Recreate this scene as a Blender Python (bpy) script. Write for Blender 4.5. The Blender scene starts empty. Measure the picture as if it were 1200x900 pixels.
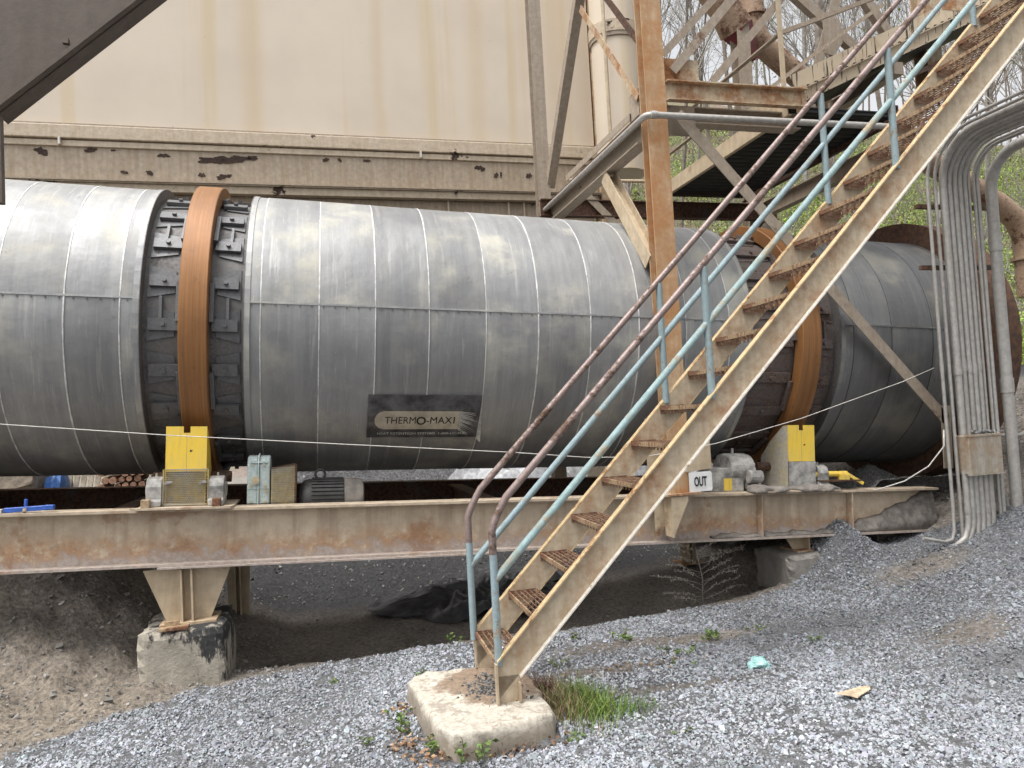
import bpy, bmesh, math, random
import numpy as np
from mathutils import Vector, Matrix, Euler
random.seed(7)
rng = np.random.default_rng(11)
S = bpy.context.scene
C = S.collection
R_ = math.radians
PI = math.pi

# ------------------------------------------------------------------ camera, sky, sun, exposure
CAMZ = 1.75
def make_camera():
    f, p, r, psi = 867.82, .0432525, .0538866, .258536
    fw = Vector((math.sin(psi)*math.cos(p), math.cos(psi)*math.cos(p), math.sin(p)))
    rt = Vector((math.cos(psi), -math.sin(psi), 0)); up = rt.cross(fw)
    c, s = math.cos(r), math.sin(r)
    X = rt*c - up*s; Y = rt*s + up*c; Z = -fw
    cam = bpy.data.cameras.new('camera'); o = bpy.data.objects.new('camera', cam)
    cam.sensor_width = 36; cam.lens = f/1200*36; cam.clip_start = .05; cam.clip_end = 600
    m = Matrix(((X.x, Y.x, Z.x, 0), (X.y, Y.y, Z.y, 0), (X.z, Y.z, Z.z, CAMZ), (0, 0, 0, 1)))
    o.matrix_world = m
    C.objects.link(o); S.camera = o
make_camera()
SUN_EL, SUN_AZ = R_(68), R_(-115)          # azimuth measured from +Y towards +X
w = bpy.data.worlds.new('World'); S.world = w; w.use_nodes = True
nt = w.node_tree; nt.nodes.clear()
sky = nt.nodes.new('ShaderNodeTexSky'); sky.sky_type = 'NISHITA'; sky.sun_disc = False
sky.sun_elevation = SUN_EL; sky.sun_rotation = SUN_AZ; sky.air_density = 1.0; sky.dust_density = 6.0; sky.ozone_density = 1.0
hs = nt.nodes.new('ShaderNodeHueSaturation'); hs.inputs['Saturation'].default_value = .12; hs.inputs['Value'].default_value = 1.4
bg = nt.nodes.new('ShaderNodeBackground'); bg.inputs['Strength'].default_value = .15
wo = nt.nodes.new('ShaderNodeOutputWorld')
nt.links.new(sky.outputs[0], hs.inputs['Color']); nt.links.new(hs.outputs[0], bg.inputs[0]); nt.links.new(bg.outputs[0], wo.inputs[0])
sl = bpy.data.lights.new('sun', 'SUN'); sl.energy = 1.5; sl.angle = R_(24); sl.color = (1, .96, .9)
so = bpy.data.objects.new('sun', sl); C.objects.link(so)
sd = Vector((math.sin(SUN_AZ)*math.cos(SUN_EL), math.cos(SUN_AZ)*math.cos(SUN_EL), math.sin(SUN_EL)))
so.rotation_euler = sd.to_track_quat('Z', 'Y').to_euler()
S.view_settings.view_transform = 'Standard'; S.view_settings.look = 'None'
S.view_settings.exposure = .48; S.view_settings.gamma = 1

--

**The task**
Look at the listing and set down only the lines from its start through the line with "PI = math.pi", word for word and without pictures.

**Answer to the problem**
Recreate this scene as a Blender Python (bpy) script. Write for Blender 4.5. The Blender scene starts empty. Measure the picture as if it were 1200x900 pixels.
import bpy, bmesh, math, random
import numpy as np
from mathutils import Vector, Matrix, Euler
random.seed(7)
rng = np.random.default_rng(11)
S = bpy.context.scene
C = S.collection
R_ = math.radians
PI = math.pi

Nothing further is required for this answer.